A separate part of the exhibition will be devoted to easel and book graphics, where until the 1960s many discoveries of pre-war modernism developed. This section will display the works of Antonina Sofronova, Nadezhda Udaltsova, Dmitry Mitrokhin, and others. Another independent section of the exposition will be dedicated to works in the genre of architectural graphics, where viewers will have the opportunity to see variations of «paper architecture» of the Palace of the Soviets by Boris Iofan.

The first opening of «Implicit Modernism» is timed concurrently with the release of the first of five volumes on the collection of Roman Babichev. The exhibition is preparing educational and excursion programs, as well as an audio guide.

With the support of Manders.

Curatorial team

Roman Babichev — Роман Бабичев — an art collector of Russian contemporary art from 1910-1970s. The works from his collection have been displayed at exhibitions at the State Tretyakov Gallery, The Pushkin State museum of Fine Arts, The State Russian Museum, Moscow Manege and others.

Nadia Plungian — Ph.D in History of Arts, senior researcher at the State Institute of Arts, critic and curator. Authored the monograph on «Group 13» in the context of artistic life from the late 1920s to mid-1950s. Author of several publications on 1930-50s Soviet art. Curator of exhibitions investigating the problems of Soviet and Contemporary art.

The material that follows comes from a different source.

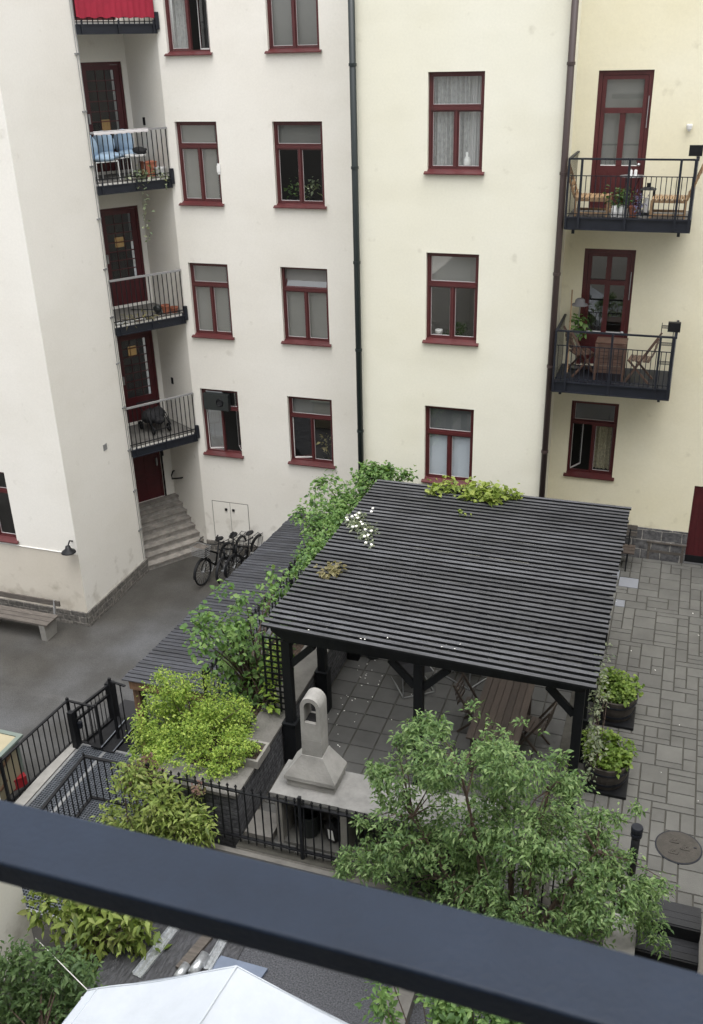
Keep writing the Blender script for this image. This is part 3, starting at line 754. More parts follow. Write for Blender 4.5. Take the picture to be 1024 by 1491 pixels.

Olga Davydova — Ph.D in History of Arts, lead research associate of the Institute of Theory and History of Fine Arts at the Russian Academy of Arts, member of the Association of Art Critics of Russia and the International Association of Art Critics (AICA). Specializes in the study of fine arts of the XIX-XXI centuries. The author of books about modernism and modern art.

Valentin Dyakonov — Ph.D in cultural studies, art historian, curator, and critic. Author of a number of innovative curatorial projects in the field of contemporary and Soviet art, and the monograph «Moscow Artistic Culture of the 1950s and 1960s: The emergence of „unofficial“ art». Columnist at «Kommersant».

Alexandra Selivanova — Ph.D in Architecture, Senior Researcher at the Museum of Moscow, curator of the Avantgarde Center and the «On Shabolovka» gallery. Senior scientific researcher at the Institute of Theory and History, focusing in architecture and urban development. Soviet architecture historian, curator of over 50 exhibition projects, author of articles on architectural history, urban planning and early XX century art. Author of the book «Unnoticed Avantgarde».

Maria Silina — Ph.D in History of Arts, Research Associate at Institute of Theory and History of Fine Arts at the Russian Academy of Arts, author of the monograph «History and ideology: a monumental and decorative terrain of 1920-1930s in the USSR». Associate Professor, Faculty of Art History of the University of Quebec in Montreal (Canada).